I was pressuring Dad to let us leave with them. We didn’t leave but all our Tamil friends did. The mothers gave their jewellery and other little treasures to my Mum to keep for them. For the first time in my life I lost a lot of my friends all at once; they had to go with their parents. We promised that we would always write letters and not forget each other.

I was impatient to see my photographs but had to wait until the shops opened again. One evening my Dad brought them back. I didn’t look much at my landscapes and flowers. I was keen to see my burning buildings. But suddenly there was the photograph of the burning car. I had not seen at the time: the person inside, the person burning. From the moment I saw that image my life changed, I changed, everything changed. It dragged me across the boundary and I was no longer a child; from that moment I became an adult. That photograph stayed with me until 26th December 2005 when it was taken by the tsunami.

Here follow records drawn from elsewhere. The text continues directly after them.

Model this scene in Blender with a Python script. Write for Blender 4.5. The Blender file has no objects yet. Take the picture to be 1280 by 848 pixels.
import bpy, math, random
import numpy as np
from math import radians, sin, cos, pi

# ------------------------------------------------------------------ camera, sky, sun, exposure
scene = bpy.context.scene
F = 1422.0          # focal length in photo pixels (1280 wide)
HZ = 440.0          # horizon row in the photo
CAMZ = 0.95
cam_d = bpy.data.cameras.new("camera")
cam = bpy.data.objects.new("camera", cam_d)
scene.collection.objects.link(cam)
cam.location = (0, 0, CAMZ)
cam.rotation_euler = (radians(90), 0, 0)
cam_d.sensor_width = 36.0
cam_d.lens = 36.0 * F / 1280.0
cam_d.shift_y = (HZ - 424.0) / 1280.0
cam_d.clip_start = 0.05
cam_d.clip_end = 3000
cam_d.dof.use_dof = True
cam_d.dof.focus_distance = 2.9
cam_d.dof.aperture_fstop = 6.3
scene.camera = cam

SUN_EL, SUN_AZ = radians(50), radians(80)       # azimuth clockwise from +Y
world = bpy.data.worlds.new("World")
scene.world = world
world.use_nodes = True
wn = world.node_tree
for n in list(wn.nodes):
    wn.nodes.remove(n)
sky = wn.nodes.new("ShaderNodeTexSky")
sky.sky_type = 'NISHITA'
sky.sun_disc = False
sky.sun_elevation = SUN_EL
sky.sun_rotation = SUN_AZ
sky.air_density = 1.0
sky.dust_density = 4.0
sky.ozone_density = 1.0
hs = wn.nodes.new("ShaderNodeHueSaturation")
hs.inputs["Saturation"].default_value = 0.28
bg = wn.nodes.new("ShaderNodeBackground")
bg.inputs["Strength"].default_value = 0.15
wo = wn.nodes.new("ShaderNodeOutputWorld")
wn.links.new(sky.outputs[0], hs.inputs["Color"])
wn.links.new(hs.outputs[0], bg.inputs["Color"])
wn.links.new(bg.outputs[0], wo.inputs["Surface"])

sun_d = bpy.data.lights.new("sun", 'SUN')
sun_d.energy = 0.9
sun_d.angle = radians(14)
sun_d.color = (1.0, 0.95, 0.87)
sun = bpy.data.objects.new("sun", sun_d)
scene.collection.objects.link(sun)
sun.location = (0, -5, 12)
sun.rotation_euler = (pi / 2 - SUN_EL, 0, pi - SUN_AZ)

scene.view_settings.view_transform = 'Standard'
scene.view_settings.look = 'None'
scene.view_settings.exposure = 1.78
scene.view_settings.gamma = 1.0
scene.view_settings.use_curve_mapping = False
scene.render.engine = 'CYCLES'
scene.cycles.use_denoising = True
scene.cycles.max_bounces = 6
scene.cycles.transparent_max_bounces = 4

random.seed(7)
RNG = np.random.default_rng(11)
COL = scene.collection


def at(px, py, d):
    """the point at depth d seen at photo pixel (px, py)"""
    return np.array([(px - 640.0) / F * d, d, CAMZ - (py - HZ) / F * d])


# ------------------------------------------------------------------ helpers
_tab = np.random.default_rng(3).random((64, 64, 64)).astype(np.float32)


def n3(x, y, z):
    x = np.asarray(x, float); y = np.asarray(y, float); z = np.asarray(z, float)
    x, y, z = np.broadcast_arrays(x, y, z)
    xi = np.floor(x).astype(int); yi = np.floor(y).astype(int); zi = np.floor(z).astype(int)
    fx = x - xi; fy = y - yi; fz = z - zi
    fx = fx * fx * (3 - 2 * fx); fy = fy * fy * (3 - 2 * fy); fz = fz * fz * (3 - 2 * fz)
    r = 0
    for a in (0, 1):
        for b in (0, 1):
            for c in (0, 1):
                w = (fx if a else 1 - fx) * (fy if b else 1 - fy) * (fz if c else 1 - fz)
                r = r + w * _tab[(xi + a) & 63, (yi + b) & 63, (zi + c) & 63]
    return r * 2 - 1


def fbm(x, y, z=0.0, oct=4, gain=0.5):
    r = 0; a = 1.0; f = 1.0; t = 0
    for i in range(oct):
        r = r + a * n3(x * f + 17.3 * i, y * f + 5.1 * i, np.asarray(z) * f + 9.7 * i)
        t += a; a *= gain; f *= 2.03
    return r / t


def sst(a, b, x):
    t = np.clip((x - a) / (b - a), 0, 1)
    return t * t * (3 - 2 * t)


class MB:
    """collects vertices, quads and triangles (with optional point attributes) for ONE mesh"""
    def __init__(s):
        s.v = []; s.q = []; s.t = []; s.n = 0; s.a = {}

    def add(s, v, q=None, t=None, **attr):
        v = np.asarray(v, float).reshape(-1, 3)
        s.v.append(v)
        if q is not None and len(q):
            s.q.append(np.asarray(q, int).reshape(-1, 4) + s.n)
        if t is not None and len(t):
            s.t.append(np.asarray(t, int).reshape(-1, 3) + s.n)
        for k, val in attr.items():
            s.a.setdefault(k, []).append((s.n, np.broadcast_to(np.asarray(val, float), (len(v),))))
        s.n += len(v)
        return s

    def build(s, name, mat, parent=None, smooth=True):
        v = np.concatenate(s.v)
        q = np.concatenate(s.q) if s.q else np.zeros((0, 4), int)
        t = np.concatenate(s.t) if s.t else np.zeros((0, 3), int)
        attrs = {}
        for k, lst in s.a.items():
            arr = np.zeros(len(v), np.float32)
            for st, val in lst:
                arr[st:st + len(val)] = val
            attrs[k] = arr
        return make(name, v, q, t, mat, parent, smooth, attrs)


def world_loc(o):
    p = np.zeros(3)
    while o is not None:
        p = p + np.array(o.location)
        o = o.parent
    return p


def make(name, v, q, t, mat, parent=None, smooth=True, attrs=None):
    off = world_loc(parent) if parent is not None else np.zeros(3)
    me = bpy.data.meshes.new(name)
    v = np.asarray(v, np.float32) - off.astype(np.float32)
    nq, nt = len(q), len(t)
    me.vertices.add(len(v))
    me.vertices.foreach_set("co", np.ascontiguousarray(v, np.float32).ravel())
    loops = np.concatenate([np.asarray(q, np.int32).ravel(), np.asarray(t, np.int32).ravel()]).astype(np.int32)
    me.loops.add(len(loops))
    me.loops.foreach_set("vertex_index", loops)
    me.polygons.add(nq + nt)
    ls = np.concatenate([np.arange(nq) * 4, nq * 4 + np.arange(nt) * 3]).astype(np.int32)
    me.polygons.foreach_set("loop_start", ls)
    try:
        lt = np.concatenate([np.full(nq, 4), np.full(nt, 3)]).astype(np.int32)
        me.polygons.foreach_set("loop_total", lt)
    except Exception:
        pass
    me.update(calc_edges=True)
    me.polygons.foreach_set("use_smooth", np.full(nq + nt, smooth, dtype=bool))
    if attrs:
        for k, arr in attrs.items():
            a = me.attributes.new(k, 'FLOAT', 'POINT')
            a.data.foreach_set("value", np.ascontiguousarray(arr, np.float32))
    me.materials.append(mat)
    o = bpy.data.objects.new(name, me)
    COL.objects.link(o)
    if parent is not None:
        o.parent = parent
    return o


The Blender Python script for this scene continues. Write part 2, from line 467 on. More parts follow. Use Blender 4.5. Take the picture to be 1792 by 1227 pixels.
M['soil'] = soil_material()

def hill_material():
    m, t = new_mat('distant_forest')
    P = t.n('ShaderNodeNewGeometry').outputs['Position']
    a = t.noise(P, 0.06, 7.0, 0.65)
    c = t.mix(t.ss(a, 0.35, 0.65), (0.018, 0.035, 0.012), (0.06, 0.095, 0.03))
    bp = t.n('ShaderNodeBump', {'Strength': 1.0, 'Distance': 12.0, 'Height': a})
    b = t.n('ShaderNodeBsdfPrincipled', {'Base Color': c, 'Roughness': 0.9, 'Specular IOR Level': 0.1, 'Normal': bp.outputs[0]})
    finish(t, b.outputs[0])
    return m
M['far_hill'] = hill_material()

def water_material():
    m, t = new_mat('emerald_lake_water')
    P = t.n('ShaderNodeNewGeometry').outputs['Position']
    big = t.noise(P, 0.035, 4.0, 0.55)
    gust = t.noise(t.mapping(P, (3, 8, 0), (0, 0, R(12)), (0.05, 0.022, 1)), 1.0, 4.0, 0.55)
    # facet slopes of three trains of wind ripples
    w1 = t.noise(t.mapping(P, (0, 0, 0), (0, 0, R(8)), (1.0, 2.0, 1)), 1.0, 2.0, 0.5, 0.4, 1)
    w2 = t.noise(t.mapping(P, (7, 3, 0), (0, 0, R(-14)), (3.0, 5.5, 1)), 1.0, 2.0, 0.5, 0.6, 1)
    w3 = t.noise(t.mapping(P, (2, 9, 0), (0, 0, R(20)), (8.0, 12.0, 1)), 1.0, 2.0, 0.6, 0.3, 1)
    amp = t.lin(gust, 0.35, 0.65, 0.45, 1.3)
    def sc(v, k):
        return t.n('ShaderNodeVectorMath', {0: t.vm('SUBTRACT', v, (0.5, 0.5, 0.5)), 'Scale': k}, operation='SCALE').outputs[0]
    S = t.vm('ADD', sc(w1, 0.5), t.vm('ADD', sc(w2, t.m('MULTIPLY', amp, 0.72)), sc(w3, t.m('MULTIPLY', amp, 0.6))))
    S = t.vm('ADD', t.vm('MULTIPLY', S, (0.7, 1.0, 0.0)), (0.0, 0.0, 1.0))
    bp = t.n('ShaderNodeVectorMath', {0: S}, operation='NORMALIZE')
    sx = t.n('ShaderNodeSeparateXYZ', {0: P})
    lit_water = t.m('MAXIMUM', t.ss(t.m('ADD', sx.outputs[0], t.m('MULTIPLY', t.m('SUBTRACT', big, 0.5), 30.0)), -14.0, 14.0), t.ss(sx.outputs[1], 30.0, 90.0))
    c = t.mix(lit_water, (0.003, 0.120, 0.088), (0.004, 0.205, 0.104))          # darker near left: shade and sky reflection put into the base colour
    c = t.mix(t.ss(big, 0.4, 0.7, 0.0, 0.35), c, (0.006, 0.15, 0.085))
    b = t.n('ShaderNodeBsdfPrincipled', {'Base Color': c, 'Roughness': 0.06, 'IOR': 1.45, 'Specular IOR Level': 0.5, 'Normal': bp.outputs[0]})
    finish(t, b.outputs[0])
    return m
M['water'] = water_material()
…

I’ve been trying to remember how all this occurred for my ten-year-old mind. It is difficult but a good exercise to try to go back into that sensibility. Of course, I already knew that for a boy with my family background there were only three possible careers. I would be a tea planter, a politician or a military officer.

But that photograph of the man burning in his car changed everything. From then on, I was focused on current events. Though still a kid, I went to the library to read adult newspapers and books. My friends were no longer my own age but all older than me. I had to know what was happening and had to talk with people who were also concerned about what was going on around us. My teachers sometimes criticised me for not playing with other boys my age, not being interested in cricket, reading obsessively.

So my next effort is to reconstruct the events of July 1987, our Black July five years later; but not in a remembered teenage state of mind. From now on, I shall have to speak from here, from my mind of 2008.